Will secrets and tragic passion from the past threaten to destroy her future?
This is the story of two women, past and present, of their losses, loves, and their courage to remain strong no matter what life has dished out to them.
To hope, to dream, to be loved.
If a reader is not use to the past/present Heroine theme or told in the first person's voice as well, it might be confusing at first.
I personally love this type of book if its done properly, and what a great job this author did with it! She not only skilfully brought me forward and back to each "Emelie" but made their story uniquely different, but also with the same "plight" theme without making the two women confusing as well. The author tells Emelie of the past threw her journals that she writes, and Emelie of the present very much in the "present time."
If you love this type of theme, with dark Gothic romantic suspense, secret's galore, mad passion, character's you would like to throttle, and characters you can applaud for their courage, then this is a great book for you to read!
I could give more detail of "what happens" but that would spoil it for those who have it on their "to read" list.
Some of my updates may give some hints as I got further into the book I didn't give any as it would have given away to many secrets, you'll just have to read this great book yourself!..it did have the touch of "Marilyn Harris" and Barabra Erskine" for me.
Highly recommend for Gothic romance lovers..and great "keeper".
Profile Image for Sarah Mac.
1,235 reviews
August 15, 2019
You know those books that you're only tolerating & not enjoying, but you keep reading because you know that if you set it down to take a shower (or make some tea, or eat a cookie, or look at the night sky, or check the daily scoreboard on MLB.com) that you'll never pick it up again, & technically you wouldn't be sorry about leaving it behind, but you feel like you've read too far & tortured yourself too much to not reward your intestinal fortitude?

...This is one of those.

I tend to dislike timeslip/dual-timeline as a rule, but since I enjoyed GREEN DARKNESS I thought maybe another 70s-era novel would work. Perhaps it was only the modern authors who recycle whiny, judgmental, neurotic young divorcees & widows... perhaps the 'contemporary' sections wouldn't bore me to tears with tedious descriptions of restoring a neglected family home that offers the occasional tease of being haunted... perhaps I wouldn't spend the whole book wishing it was focused on the 'past' voice/diary, because those brief parts were much more interesting or sinister than the divorcee & her obnoxious neuroses.
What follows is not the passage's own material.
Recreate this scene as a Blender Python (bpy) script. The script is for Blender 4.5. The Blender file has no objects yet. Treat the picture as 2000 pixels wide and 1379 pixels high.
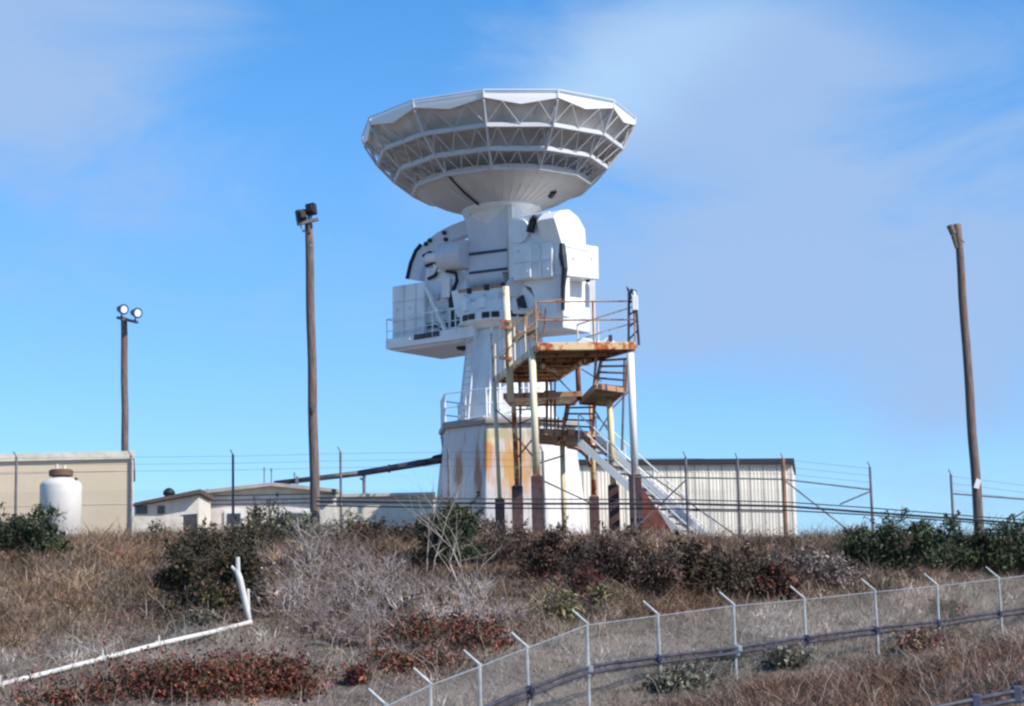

Nope. It reads almost exactly the same as newer books of this ilk (though the hero did gently slap the heroine for hysterics, which probably wouldn't be kosher after the 80s**). If you like Erskine, Kearsley, or any of that endless parade of past-present bookclub fic where a modern woman's life eerily parallels the travails of her ancestor from 200 years ago, this would undoubtedly be to your taste.

As for me, I felt like Past Emelie -- locked in a barred-up room, staring out the window & waiting for the agony to end.

2.5 stars, rounded up because of the good writing.


**Poor Justin doesn't deserve to be saddled with Present Emelie. How a man could fall for that walking dumpster fire is beyond me -- only in romantic fiction, I suppose.
Profile Image for Mel.
96 reviews1 follower
December 20, 2018
Almost got a 5 star but had continuation issue in last chapter. Author is a good writer.
Profile Image for ANGELIA.
1,468 reviews12 followers
October 23, 2025
One of those books that would have been really good if it had been about 200 pages less and not bogged down with a LOT of unnecessary stuff that was just plain BORING! Everything that was said in 500 pages could just as easily have been said in 300. (I think the author suffered from "writer's diarrhea".) I skipped over the redundant parts, and the rest made for a good story, but because I had to do all that skipping, I took away a star.

Also, the endless relatives, past and present, who married and divorced, who cheated on who with whom, who committed semi-incest, etc. got to be a bit much. So, I took away another star.